[Start Provided information]

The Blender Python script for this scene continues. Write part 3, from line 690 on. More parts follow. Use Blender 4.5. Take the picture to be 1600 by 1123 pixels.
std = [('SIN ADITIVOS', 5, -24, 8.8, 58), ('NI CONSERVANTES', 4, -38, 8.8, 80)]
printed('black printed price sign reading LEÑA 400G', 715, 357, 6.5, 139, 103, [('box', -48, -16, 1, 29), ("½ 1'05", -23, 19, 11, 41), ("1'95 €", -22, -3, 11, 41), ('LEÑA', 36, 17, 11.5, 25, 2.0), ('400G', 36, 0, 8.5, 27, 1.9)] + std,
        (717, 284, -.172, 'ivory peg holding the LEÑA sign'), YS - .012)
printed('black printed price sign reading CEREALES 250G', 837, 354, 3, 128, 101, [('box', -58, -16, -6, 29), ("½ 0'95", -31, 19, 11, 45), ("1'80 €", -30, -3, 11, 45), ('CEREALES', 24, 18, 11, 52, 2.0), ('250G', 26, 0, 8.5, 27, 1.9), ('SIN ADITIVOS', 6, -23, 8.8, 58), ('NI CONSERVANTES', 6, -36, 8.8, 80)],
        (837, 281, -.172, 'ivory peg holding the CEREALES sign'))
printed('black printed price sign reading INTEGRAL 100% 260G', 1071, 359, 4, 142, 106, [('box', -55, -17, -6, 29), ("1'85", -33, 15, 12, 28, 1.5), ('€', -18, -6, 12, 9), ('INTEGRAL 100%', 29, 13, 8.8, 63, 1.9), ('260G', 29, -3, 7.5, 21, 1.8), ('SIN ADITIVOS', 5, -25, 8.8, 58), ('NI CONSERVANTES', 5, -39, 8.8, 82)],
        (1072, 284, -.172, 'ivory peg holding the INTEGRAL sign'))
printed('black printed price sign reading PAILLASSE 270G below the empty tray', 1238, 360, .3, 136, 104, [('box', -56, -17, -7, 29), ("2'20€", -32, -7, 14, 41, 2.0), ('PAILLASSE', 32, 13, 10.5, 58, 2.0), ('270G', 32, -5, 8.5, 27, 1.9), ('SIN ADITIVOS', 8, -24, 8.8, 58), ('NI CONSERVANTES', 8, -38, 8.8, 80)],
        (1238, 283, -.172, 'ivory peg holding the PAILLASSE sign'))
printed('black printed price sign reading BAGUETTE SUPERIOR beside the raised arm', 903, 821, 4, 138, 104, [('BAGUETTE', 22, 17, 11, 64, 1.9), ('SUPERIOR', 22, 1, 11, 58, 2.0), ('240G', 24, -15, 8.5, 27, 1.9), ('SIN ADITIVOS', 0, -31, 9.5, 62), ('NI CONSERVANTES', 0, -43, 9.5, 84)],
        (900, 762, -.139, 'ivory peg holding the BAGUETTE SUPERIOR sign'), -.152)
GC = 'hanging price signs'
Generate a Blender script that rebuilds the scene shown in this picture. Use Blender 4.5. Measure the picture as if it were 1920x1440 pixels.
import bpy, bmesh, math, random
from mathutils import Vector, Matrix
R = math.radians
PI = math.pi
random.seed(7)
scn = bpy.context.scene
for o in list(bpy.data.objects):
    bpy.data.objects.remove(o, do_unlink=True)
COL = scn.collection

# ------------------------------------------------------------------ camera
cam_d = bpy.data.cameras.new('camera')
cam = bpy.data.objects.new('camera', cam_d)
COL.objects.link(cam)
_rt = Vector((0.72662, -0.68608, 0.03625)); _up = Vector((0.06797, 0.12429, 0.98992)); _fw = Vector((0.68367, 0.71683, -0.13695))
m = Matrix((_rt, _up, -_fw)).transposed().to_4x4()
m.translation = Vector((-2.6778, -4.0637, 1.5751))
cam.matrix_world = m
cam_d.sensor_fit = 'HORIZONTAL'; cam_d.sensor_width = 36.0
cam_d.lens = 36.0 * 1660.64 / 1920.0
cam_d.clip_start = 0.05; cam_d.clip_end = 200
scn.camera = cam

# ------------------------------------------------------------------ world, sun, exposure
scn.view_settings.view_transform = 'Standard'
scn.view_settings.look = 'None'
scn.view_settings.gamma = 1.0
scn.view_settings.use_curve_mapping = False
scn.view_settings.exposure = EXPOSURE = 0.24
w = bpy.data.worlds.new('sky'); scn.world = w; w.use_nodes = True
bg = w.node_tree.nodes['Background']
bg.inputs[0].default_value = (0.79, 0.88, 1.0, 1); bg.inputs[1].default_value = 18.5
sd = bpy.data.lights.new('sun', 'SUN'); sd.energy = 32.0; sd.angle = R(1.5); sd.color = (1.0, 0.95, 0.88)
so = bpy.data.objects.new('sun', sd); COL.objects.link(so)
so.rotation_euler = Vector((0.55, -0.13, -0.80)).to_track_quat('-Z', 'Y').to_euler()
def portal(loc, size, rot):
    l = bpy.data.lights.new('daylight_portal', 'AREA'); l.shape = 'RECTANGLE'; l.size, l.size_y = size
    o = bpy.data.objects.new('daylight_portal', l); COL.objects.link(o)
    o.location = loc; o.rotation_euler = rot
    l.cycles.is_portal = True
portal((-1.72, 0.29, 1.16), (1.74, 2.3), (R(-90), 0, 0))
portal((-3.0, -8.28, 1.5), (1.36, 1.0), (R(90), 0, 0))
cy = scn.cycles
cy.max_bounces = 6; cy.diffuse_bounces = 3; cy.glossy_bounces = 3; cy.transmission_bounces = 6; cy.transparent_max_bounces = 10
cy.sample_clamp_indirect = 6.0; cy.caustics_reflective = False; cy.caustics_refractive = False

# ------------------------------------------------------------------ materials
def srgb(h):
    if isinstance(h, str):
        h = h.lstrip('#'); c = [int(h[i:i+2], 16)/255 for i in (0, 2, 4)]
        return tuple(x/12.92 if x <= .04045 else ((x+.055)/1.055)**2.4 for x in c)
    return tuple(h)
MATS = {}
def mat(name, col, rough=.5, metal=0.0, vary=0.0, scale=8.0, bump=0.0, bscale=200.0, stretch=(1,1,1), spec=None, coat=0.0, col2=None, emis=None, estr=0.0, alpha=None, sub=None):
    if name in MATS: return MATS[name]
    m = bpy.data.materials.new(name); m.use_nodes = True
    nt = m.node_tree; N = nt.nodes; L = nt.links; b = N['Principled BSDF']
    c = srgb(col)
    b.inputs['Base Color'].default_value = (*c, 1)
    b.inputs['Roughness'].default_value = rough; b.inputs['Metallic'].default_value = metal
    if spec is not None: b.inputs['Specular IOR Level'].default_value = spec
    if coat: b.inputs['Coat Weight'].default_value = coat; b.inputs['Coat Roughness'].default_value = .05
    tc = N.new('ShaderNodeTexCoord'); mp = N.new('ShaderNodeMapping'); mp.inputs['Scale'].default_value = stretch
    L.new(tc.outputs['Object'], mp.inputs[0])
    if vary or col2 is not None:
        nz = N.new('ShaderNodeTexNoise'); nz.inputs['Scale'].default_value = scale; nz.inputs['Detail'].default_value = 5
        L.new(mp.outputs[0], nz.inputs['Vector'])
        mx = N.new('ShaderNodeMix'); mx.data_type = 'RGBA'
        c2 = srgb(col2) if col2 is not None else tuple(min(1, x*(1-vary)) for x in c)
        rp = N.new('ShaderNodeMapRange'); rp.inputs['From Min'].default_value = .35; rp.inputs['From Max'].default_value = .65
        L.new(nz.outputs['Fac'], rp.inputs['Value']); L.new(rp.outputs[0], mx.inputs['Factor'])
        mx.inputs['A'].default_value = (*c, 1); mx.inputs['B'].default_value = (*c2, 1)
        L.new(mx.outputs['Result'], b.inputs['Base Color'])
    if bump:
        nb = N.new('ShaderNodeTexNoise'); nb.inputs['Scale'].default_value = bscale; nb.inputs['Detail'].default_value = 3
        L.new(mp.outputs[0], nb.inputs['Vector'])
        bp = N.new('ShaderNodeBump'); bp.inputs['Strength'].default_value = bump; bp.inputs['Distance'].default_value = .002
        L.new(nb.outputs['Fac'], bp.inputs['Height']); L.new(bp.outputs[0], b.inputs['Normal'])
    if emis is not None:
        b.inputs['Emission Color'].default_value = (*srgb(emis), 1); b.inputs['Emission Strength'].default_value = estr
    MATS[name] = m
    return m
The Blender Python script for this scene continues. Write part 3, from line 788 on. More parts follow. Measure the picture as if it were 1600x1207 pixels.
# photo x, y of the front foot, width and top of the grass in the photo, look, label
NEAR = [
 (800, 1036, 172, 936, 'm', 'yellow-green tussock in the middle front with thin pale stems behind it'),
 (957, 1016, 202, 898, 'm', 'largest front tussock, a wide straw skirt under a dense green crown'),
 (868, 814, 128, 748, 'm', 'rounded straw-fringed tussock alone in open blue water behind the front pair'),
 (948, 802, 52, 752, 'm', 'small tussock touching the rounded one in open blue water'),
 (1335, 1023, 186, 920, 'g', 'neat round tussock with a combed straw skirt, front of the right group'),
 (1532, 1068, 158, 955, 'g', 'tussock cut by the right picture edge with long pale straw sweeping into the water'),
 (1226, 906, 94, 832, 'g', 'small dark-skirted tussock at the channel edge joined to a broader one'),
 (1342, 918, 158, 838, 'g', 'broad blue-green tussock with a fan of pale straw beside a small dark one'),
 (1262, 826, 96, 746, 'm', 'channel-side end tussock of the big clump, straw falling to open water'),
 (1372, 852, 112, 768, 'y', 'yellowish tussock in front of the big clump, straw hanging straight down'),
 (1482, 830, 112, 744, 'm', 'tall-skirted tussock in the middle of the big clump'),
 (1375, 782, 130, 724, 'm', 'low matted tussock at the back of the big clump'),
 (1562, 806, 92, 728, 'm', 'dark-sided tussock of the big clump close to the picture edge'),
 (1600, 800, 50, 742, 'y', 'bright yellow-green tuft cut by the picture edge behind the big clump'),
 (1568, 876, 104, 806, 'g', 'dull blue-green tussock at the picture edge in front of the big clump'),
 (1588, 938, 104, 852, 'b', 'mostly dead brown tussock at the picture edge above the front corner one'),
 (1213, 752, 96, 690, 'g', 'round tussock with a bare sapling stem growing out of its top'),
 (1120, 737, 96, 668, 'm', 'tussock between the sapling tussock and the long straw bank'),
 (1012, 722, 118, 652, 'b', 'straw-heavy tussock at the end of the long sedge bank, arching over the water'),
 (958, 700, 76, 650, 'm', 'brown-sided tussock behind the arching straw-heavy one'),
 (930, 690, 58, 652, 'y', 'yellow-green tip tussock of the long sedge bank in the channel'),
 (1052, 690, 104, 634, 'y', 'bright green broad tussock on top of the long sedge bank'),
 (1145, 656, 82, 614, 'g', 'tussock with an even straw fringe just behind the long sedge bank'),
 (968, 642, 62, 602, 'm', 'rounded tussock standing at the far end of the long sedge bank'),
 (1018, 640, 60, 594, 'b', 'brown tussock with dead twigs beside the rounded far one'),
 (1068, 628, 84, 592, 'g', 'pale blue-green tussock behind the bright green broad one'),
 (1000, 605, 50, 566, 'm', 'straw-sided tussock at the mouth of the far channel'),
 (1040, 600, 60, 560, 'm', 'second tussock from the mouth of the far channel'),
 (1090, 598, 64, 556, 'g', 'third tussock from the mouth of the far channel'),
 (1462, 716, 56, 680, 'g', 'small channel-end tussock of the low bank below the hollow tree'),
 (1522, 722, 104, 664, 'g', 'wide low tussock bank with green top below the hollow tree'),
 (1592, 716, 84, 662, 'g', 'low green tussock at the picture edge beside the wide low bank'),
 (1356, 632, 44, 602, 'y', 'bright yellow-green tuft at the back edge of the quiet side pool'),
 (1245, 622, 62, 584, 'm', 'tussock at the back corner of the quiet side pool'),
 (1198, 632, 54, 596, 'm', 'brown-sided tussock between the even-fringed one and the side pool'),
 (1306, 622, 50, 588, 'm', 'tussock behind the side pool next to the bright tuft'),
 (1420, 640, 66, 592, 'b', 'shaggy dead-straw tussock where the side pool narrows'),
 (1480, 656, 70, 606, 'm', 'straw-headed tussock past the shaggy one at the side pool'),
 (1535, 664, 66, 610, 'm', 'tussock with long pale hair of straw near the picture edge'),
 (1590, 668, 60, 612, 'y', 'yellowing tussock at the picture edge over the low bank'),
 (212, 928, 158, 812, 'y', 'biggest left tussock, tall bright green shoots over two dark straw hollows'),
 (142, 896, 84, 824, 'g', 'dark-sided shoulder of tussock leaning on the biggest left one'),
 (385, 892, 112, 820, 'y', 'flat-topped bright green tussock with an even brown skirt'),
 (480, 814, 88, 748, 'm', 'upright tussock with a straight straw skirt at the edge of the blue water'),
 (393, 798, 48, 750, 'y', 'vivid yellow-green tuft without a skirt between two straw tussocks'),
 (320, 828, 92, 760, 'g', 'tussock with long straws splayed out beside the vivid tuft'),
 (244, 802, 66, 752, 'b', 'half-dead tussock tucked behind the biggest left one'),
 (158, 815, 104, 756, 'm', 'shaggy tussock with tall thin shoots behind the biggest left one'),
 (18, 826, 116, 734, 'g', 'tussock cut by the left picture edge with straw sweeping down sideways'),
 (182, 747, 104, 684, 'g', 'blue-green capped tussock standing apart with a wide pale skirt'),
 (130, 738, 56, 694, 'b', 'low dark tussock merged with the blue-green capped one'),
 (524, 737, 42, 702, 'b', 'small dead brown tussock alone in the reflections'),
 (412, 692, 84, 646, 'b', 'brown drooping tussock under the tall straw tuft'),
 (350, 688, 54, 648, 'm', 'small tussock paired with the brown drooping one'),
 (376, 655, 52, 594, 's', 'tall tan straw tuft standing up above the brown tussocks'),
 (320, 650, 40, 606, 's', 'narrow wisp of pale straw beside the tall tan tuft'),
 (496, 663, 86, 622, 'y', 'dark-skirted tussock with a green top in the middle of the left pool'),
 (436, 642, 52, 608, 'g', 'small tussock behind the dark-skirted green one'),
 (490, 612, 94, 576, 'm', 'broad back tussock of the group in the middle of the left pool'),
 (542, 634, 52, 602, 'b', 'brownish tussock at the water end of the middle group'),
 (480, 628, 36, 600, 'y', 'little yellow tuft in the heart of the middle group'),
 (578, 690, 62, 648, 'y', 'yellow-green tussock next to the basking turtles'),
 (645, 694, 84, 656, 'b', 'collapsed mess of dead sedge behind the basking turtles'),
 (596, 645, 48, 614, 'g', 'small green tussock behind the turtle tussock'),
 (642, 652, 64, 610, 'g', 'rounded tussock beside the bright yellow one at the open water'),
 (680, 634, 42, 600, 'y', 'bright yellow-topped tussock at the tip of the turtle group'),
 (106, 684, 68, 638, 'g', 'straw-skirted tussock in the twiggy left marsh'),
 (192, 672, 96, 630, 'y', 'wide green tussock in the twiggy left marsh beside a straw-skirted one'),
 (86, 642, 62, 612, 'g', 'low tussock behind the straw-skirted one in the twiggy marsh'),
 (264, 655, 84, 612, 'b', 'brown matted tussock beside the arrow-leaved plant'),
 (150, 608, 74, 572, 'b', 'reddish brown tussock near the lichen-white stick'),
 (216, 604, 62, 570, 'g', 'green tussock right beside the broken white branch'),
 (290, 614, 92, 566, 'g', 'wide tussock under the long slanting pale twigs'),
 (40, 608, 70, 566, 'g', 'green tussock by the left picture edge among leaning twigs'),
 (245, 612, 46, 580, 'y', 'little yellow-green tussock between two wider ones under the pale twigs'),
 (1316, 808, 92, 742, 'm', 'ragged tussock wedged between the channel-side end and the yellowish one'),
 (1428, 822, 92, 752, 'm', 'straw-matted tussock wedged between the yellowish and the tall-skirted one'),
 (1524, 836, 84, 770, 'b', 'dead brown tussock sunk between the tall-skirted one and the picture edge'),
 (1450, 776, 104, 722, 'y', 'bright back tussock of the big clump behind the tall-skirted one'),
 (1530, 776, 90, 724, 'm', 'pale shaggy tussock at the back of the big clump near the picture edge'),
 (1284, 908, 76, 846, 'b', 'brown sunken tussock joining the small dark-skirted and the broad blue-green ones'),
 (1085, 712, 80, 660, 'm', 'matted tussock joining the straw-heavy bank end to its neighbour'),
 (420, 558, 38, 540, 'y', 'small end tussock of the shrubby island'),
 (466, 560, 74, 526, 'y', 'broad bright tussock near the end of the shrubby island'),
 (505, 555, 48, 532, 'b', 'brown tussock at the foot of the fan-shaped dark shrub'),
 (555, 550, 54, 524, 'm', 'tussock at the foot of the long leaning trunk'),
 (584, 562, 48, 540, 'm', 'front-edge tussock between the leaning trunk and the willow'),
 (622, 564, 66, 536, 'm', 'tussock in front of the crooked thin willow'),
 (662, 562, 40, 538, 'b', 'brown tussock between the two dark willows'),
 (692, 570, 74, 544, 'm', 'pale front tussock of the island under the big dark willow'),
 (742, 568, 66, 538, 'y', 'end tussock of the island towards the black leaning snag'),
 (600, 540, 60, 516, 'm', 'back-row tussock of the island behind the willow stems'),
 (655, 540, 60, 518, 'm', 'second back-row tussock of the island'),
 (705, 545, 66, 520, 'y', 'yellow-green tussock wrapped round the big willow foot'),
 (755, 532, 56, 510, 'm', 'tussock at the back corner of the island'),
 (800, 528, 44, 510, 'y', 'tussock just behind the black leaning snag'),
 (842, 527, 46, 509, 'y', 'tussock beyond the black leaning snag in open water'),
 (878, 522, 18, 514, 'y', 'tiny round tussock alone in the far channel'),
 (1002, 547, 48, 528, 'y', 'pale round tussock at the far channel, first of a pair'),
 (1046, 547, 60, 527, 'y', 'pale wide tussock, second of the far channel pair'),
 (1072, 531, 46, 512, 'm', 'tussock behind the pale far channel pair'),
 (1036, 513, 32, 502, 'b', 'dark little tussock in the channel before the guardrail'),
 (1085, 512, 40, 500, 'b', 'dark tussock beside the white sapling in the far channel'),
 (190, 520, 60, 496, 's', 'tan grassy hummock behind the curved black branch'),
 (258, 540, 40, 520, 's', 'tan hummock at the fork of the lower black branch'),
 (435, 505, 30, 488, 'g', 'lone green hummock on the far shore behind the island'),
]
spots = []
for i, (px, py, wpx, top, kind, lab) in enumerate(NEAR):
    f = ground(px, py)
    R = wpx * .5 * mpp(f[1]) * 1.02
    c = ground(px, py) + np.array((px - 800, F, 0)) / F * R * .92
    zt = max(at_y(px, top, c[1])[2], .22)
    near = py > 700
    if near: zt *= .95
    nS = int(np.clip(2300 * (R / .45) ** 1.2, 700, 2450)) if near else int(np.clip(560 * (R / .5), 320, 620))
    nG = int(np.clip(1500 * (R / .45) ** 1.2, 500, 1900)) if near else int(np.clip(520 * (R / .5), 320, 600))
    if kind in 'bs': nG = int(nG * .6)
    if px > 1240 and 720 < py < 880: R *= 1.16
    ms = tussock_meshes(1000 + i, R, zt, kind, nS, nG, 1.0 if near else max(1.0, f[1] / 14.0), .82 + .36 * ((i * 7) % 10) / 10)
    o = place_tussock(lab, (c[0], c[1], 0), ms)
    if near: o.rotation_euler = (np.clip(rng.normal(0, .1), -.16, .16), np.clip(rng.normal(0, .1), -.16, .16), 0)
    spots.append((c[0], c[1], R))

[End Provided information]

From the first line of the data through the line with "GC = 'hanging price signs'", quote each line exactly and add nothing else.

The Blender Python script for this scene continues. Write part 3, from line 690 on. More parts follow. Use Blender 4.5. Take the picture to be 1600 by 1123 pixels.
std = [('SIN ADITIVOS', 5, -24, 8.8, 58), ('NI CONSERVANTES', 4, -38, 8.8, 80)]
printed('black printed price sign reading LEÑA 400G', 715, 357, 6.5, 139, 103, [('box', -48, -16, 1, 29), ("½ 1'05", -23, 19, 11, 41), ("1'95 €", -22, -3, 11, 41), ('LEÑA', 36, 17, 11.5, 25, 2.0), ('400G', 36, 0, 8.5, 27, 1.9)] + std,
        (717, 284, -.172, 'ivory peg holding the LEÑA sign'), YS - .012)
printed('black printed price sign reading CEREALES 250G', 837, 354, 3, 128, 101, [('box', -58, -16, -6, 29), ("½ 0'95", -31, 19, 11, 45), ("1'80 €", -30, -3, 11, 45), ('CEREALES', 24, 18, 11, 52, 2.0), ('250G', 26, 0, 8.5, 27, 1.9), ('SIN ADITIVOS', 6, -23, 8.8, 58), ('NI CONSERVANTES', 6, -36, 8.8, 80)],
        (837, 281, -.172, 'ivory peg holding the CEREALES sign'))
printed('black printed price sign reading INTEGRAL 100% 260G', 1071, 359, 4, 142, 106, [('box', -55, -17, -6, 29), ("1'85", -33, 15, 12, 28, 1.5), ('€', -18, -6, 12, 9), ('INTEGRAL 100%', 29, 13, 8.8, 63, 1.9), ('260G', 29, -3, 7.5, 21, 1.8), ('SIN ADITIVOS', 5, -25, 8.8, 58), ('NI CONSERVANTES', 5, -39, 8.8, 82)],
        (1072, 284, -.172, 'ivory peg holding the INTEGRAL sign'))
printed('black printed price sign reading PAILLASSE 270G below the empty tray', 1238, 360, .3, 136, 104, [('box', -56, -17, -7, 29), ("2'20€", -32, -7, 14, 41, 2.0), ('PAILLASSE', 32, 13, 10.5, 58, 2.0), ('270G', 32, -5, 8.5, 27, 1.9), ('SIN ADITIVOS', 8, -24, 8.8, 58), ('NI CONSERVANTES', 8, -38, 8.8, 80)],
        (1238, 283, -.172, 'ivory peg holding the PAILLASSE sign'))
printed('black printed price sign reading BAGUETTE SUPERIOR beside the raised arm', 903, 821, 4, 138, 104, [('BAGUETTE', 22, 17, 11, 64, 1.9), ('SUPERIOR', 22, 1, 11, 58, 2.0), ('240G', 24, -15, 8.5, 27, 1.9), ('SIN ADITIVOS', 0, -31, 9.5, 62), ('NI CONSERVANTES', 0, -43, 9.5, 84)],
        (900, 762, -.139, 'ivory peg holding the BAGUETTE SUPERIOR sign'), -.152)
GC = 'hanging price signs'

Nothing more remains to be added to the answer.